WORKFORCE PREPARATION, TRAINING, AND SUPPORT–Theme group Summary

 

Here are some of their answers to the question, “Why should we dialogue with each other?”

  • Economic crisis: not only hard-to-employ folks but also many skilled workers have lost jobs
  • Jobs are going empty here in Tompkins County because people lack skills and training
  • High school completion is a critical factor!  The unemployment rate is 35-40% for young people without diplomas.
  • Agencies such as TC Action, Workforce NY, get referrals from all over. But person-to-person dialogue like this can turn into a relationship/network that creates a circle of support for the worker, facilitates access and greater success. Some examples:  Tompkins Community Action runs a weatherization program for low income households.  Workers receive a living wage for weatherization jobs; also, training money is available to prepare workers for jobs in childcare and early childhood development (especially Headstart);Community Action in Elmira does a culinary training with a chef teaching participants to prepare food and work in food service jobs;TC Action is trying to support people to keep their jobs after stipends (subsidies that help employers to provide work and on-the-job training) run out, and workers wish to stay in those positions.

What to do?

  • The pool of both jobs and participants in the commercial drivers license  program dried up; classes were held during the day, which was a barrier for some folks; potential employers’ need for workers with CDL’s decreased.  Could the training program by offered again, once a year? Or every other year?
  • When employers have an initiative, it’s important to let the community know.  (eg. Cayuga Med Ctr., and by people like ourselves knowing and watching that, we can let them know we noticed)
  • Question the management if we notice that there aren’t people of color  employed in local businesses; shoppers who notice should say something to the owner/manager. Let them know that you feel good about patronizing businesses that employ people of color.
  • Start a movement where employers look beyond their personal networks to open up  opportunities to others
  • Question major institutions which have diversity goals but fail to follow them in their hiring practices.

More questions

  • How do we increase access and equity in employment?
  • How do we address the tendency (even when a candidate of color is qualified) to hire white folks because the employer is more comfortable with them?
  • How will we gather data?  how many people get hired, who are they? How much do they make?  What are the demographics?
  • How many rural and urban kids are not graduating?  We see kids who have great grades in elementary school, but we lose them by middle school!

 

On the second day, this group asked themselves:

a) how they could be cost effective with the work that’s already being done and

b)what needs to change such as turf-issues as organizations compete for funding.

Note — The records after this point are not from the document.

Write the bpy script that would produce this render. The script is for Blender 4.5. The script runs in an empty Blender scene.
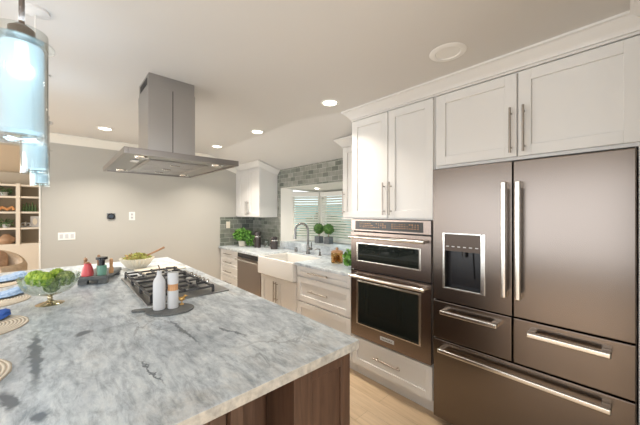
import bpy, bmesh, math, random
from mathutils import Vector, Matrix
random.seed(7)
PI = math.pi
SC = bpy.context.scene
COL = SC.collection

# ------------------------------------------------------------------ camera, world, lights, exposure
cam_d = bpy.data.cameras.new('camera'); cam_d.lens = 16.0; cam_d.sensor_width = 36.0
cam_d.clip_start = 0.05; cam_d.clip_end = 200
cam = bpy.data.objects.new('camera', cam_d); COL.objects.link(cam)
cam.location = (0, 0, 1.46); cam.rotation_euler = (PI/2, 0, -math.atan(263/284.4))
SC.camera = cam

W = bpy.data.worlds.new('world'); SC.world = W; W.use_nodes = True
bgn = W.node_tree.nodes['Background']
bgn.inputs[0].default_value = (0.93, 0.97, 1.0, 1); bgn.inputs[1].default_value = 1.6

SC.view_settings.view_transform = 'Standard'; SC.view_settings.look = 'None'
SC.view_settings.exposure = 0.12; SC.view_settings.gamma = 1.0
SC.view_settings.use_curve_mapping = False

def area(name, loc, rot, sx, sy, power, col, shape='RECTANGLE', spread=PI):
    l = bpy.data.lights.new(name, 'AREA'); l.shape = shape; l.size = sx; l.size_y = sy
    l.energy = power; l.color = col; l.spread = spread
    o = bpy.data.objects.new(name, l); COL.objects.link(o); o.location = loc; o.rotation_euler = rot
    return o
# added fill lamps, out of view, at the rear and side openings of the room
area('rear_fill', (-0.6, -3.1, 1.35), (PI/2, 0, 0), 4.2, 2.1, 92, (0.93, 0.97, 1.0))
area('side_fill', (-4.4, 1.2, 1.4), (PI/2, 0, -PI/2), 5.0, 2.2, 78, (0.90, 0.95, 1.0))
area('living_fill', (-4.8, 7.0, 1.5), (PI/2, 0, -PI/2), 3.0, 1.8, 170, (1.0, 0.95, 0.88))  # added lamp, unseen, so the living room looks warmly lit

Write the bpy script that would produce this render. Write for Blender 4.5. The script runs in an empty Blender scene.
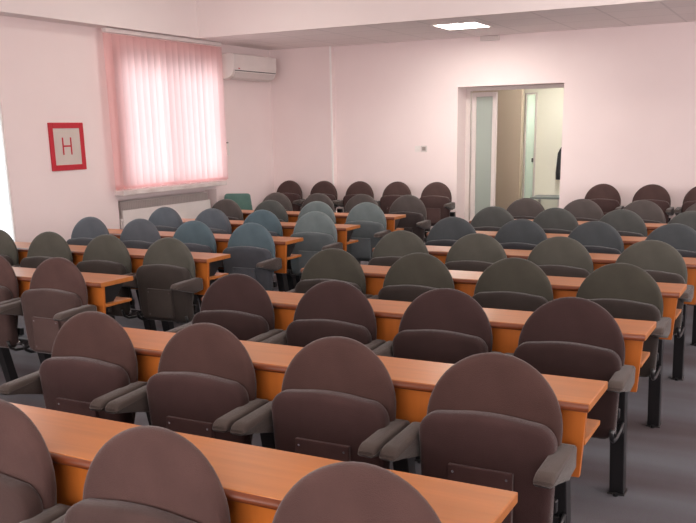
import bpy, bmesh, math, random
from mathutils import Vector, Matrix
random.seed(7)
PI = math.pi
S = bpy.context.scene
COL = S.collection

# ------------------------------------------------------------------ camera
cd = bpy.data.cameras.new('camera'); cam = bpy.data.objects.new('camera', cd); COL.objects.link(cam)
cd.sensor_fit = 'HORIZONTAL'; cd.sensor_width = 36.0
cd.lens = 36.0 * 866.7 / 696.0
cd.shift_y = (353.7 - 261.5) / 696.0
cd.clip_start = 0.05
yaw, pit, rol = [math.radians(a) for a in (27.962, -14.424, -1.098)]
fw = Vector((-math.sin(yaw) * math.cos(pit), math.cos(yaw) * math.cos(pit), math.sin(pit)))
rt = Vector((math.cos(yaw), math.sin(yaw), 0)); up = rt.cross(fw)
rt2 = rt * math.cos(rol) + up * math.sin(rol); up2 = rt2.cross(fw)
M = Matrix((rt2, up2, -fw)).transposed().to_4x4(); M.translation = Vector((0.783, -1.459, 1.508))
cam.matrix_world = M
S.camera = cam

# ------------------------------------------------------------------ world, light, exposure
S.view_settings.view_transform = 'Standard'; S.view_settings.look = 'None'
S.view_settings.gamma = 1.0; S.view_settings.use_curve_mapping = False
S.view_settings.exposure = -0.25
S.cycles.use_denoising = True
S.cycles.max_bounces = 8
w = bpy.data.worlds.new('daylight'); S.world = w; w.use_nodes = True
nt = w.node_tree; nt.nodes.clear()
wo = nt.nodes.new('ShaderNodeOutputWorld'); bg = nt.nodes.new('ShaderNodeBackground')
tc = nt.nodes.new('ShaderNodeTexCoord'); sx = nt.nodes.new('ShaderNodeSeparateXYZ'); rp = nt.nodes.new('ShaderNodeValToRGB')
nt.links.new(tc.outputs['Generated'], sx.inputs[0]); nt.links.new(sx.outputs['Z'], rp.inputs[0])
rp.color_ramp.elements[0].position = 0.0; rp.color_ramp.elements[0].color = (0.45, 0.62, 0.60, 1)
rp.color_ramp.elements[1].position = 0.12; rp.color_ramp.elements[1].color = (0.92, 0.98, 1.0, 1)
rp.color_ramp.elements[0].position = -0.0
nt.links.new(rp.outputs[0], bg.inputs[0]); bg.inputs[1].default_value = 1.6
nt.links.new(bg.outputs[0], wo.inputs[0])

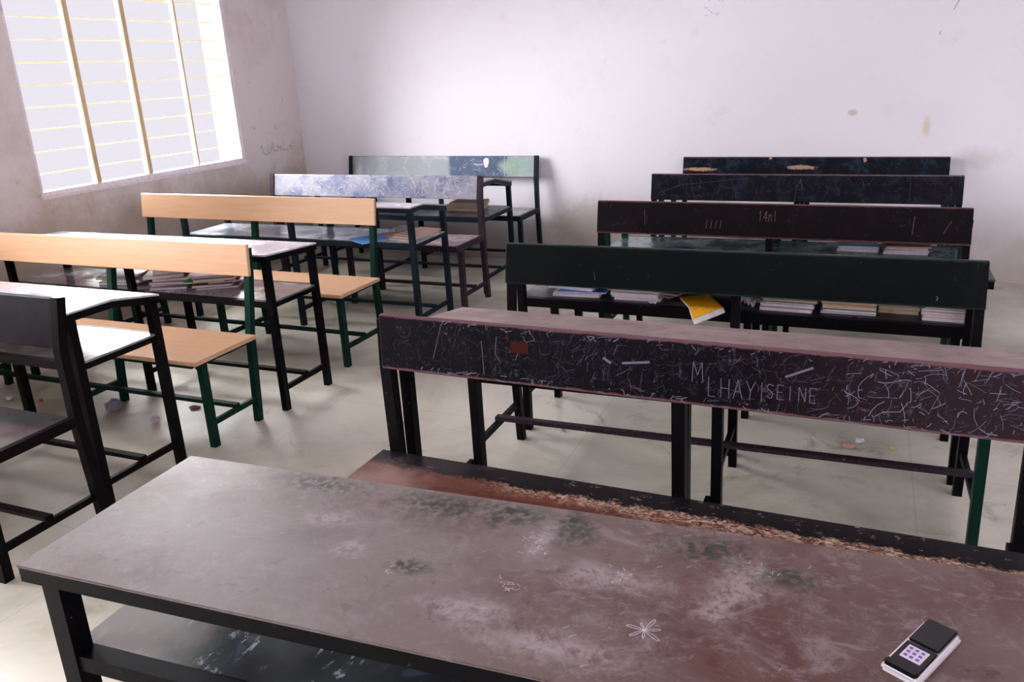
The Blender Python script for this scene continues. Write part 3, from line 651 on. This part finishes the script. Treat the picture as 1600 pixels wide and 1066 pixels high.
ball('dry_leaf', (-3.24, 2.36, 0), .018, m_leaf, 'smaller dry leaf below the crumpled lilac paper', 'leaf', 9, (1.4, .6, .3))
ball('dry_leaf', (-2.90, 2.68, 0), .028, m_leaf, 'dark dry leaf under the stretcher by the orange bench', 'leaf', 10, (1.2, .7, .25))
ball('twig', (-2.525, 2.245, 0), .03, m_leaf, 'short brown twig on the floor by the black desk leg', 'twig', 11, (.3, 1.3, .12))
ball('red_scrap', (-3.74, 2.53, 0), .012, flat('red_scrap', (190, 50, 60), .7), 'tiny red scrap beside a black leg at far left', 'scrap', 12)
crumple('paper_sheet', (-3.36, 4.60, 0), .26, .18, .012, PAGE[0], 'white paper sheet on the floor behind the farther orange bench', 'paper', 21)
crumple('paper_sheet', (-3.29, 4.40, 0), .12, .10, .02, PAGE[0], 'small crumpled white sheet on the floor under the teal desk', 'paper', 22)
for x, y, l_ in ((-1.268, 2.845, 'left'), (-.44, 2.85, 'middle')): pass
# pencil and pen marks on the walls (belong to the wall)
WBK = bpy.data.objects['wall_back']; WLF = bpy.data.objects['wall_left']
def wall_marks(name, lines, wd, mat, wall, fn, nrm):
    mb = MB()
    for ln in lines: ribbon(mb, [fn(*p) for p in ln], wd, nrm)
    o = mb.obj(name, mat, wall); o['kind'] = 'stuff'
fb = lambda x, z: (x, YB-.0008, z)
wall_marks('pencil_marks', [[(.42, 1.70), (.46, 1.78), (.52, 1.84), (.535, 1.85), (.56, 1.83)], [(.36, 1.58), (.355, 1.56)]], .004, m_pencil, WBK, fb, (0, -1, 0))
r = random.Random(3); ls = []
for _ in range(14):
    x, z_ = r.uniform(-1.15, -.98), r.uniform(1.75, 2.0); ls.append([(x, z_), (x+r.uniform(-.03, .03), z_+r.uniform(-.04, .04))])
wall_marks('pen_marks', ls, .003, m_bluepen, WBK, fb, (0, -1, 0))
fl_ = lambda y, z: (XL+.0008, y, z); ls = []
for k in range(9):
    y = 5.28+.045*k; ls.append([(y, .92+r.uniform(-.02, .02)), (y+r.uniform(-.03, .04), .92+r.uniform(-.06, .06)), (y+.04, .90)])
wall_marks('pencil_marks', ls, .004, m_pencil, WLF, fl_, (1, 0, 0))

There is, as someone said, “a certain kind of exhaustion from ineffectiveness.”

One person called for a safe place where people can talk about injustices, another for transportation, and another, building on a growing theme in the overall workshop, for people to speak up when they see something that is not right.

A suggestion was to build collective group ownership and cooperatives.

Anticipating the case session in the afternoon, someone raised the Rebuilding the Wall project of Calvary Baptist, an effort to help hard to employ people find gainful employment..

 

Here are only a few of the habits they spoke of breaking and creating:

  • get over turf issues between programs;
  • stop stereotyping and operating from assumptions about the jobless,
  • stop defining others’ circumstances–if different from ours–as “deficits;”

instead, we should:

  • speak up,
  • affirm  all  the ways people know what to do and how  to manage money,
  • mentor and support youth and hold the school districts accountable,
  • extend our personal relationships beyond our habitual ones.